Ces deux personnes se rencontrent peu et leurs partenaires diffèrent ; le berger côtoie les éleveurs et les propriétaires de moutons, l’éthologue fréquente les cadres techniques et la direction du programme. Gaspard assume la garde et veille au bien-être de son troupeau dans la montagne, gardant toujours en mémoire ce drame de l’année dernière où une aide-bergère et vingt-trois de ses bêtes ont été emportés. Il aime son métier et veut continuer à l’exercer mais cet évènement a marqué son esprit et le poursuit sans cesse.

Alma souhaite comprendre le comportement des ours, notamment celui d’une femelle et de ses oursons, pour apprécier au mieux les risques de sa présence pour l’homme ; ses observations directes et le piégeage photographique ne lui permettent cependant de progresser que lentement, dans un contexte de prédation, psychologiquement difficile à vivre pour la chercheure.

Ce qui vaut particulièrement, c’est la manière dont on suit, une fois, deux fois, trois fois, la montée aux alpages sur les lieux d’estive. Lui, dans ses rapports avec chacune de ses brebis et ses chiens, elle avec « ses » ours, suivis à distance. L’auteure nous faire vivre le milieu pyrénéen, beau, dangereux parfois, la traversée des villages dans la vallée, les tensions (mots critiques, gestes inamicaux) et les moments de détentes et nous fait partager ses notes scientifiques et expériences sur les rapports entre l’homme et l’animal.

Sur le métier, la vocation, de berger

« Jean [le vieux maître de Gaspard] savait tout des baies, fleurs, oiseaux, connaissait chaque arbre, chaque source. II ne gardait pas les brebis, il était brebis. Gaspard avait compris que le savoir-faire de Jean résidait dans son rapport intime à chaque bête (…) Jean avait le sens de la conduite, il faisait prendre aux brebis des biais avec une précision d’horloger, les guidant dans les meilleurs pâturages (p. 58)

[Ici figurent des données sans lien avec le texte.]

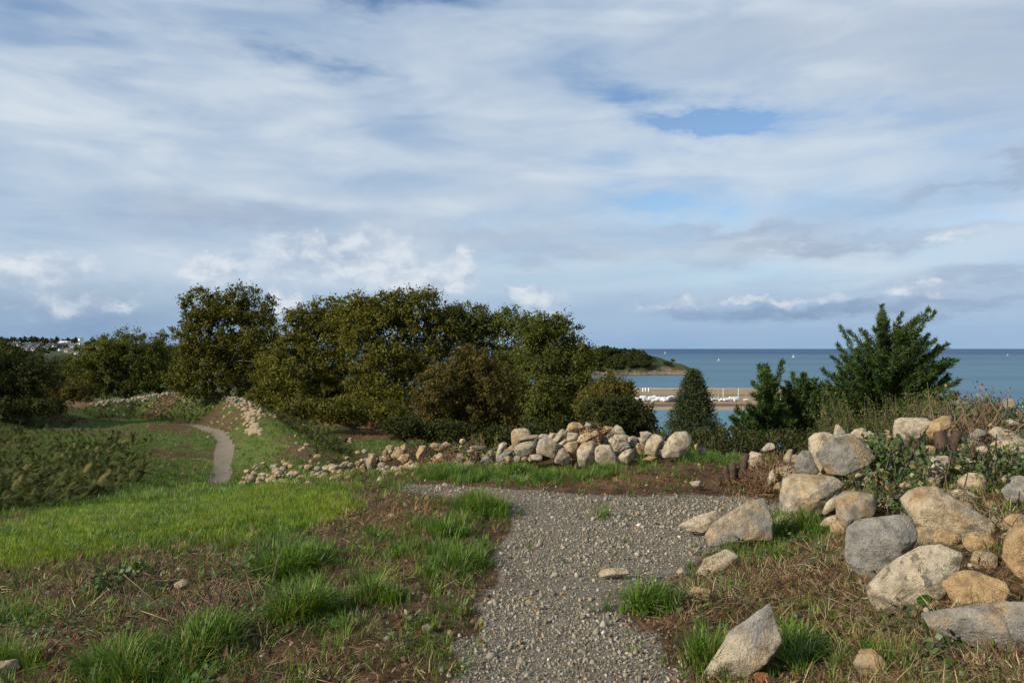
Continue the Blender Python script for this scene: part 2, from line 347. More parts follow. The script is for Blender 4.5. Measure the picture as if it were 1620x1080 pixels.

« Jean avait souvent dit qu’il ne s’agissait pas d’être pour ou contre les prédateurs. On n’est pas contre l’orage, que je sache ? Et pourtant la foudre lui avait déjà conduit trente bêtes d’un coup dans un ravin. Il composait avec la montagne comme elle se présentait à lui, s’adaptait » (p. 59). « L’ours c’est l’enfant de la montagne, un enfant encombrant mais sans lui elle est incomplète. On a le devoir de vivre avec » (p. 224).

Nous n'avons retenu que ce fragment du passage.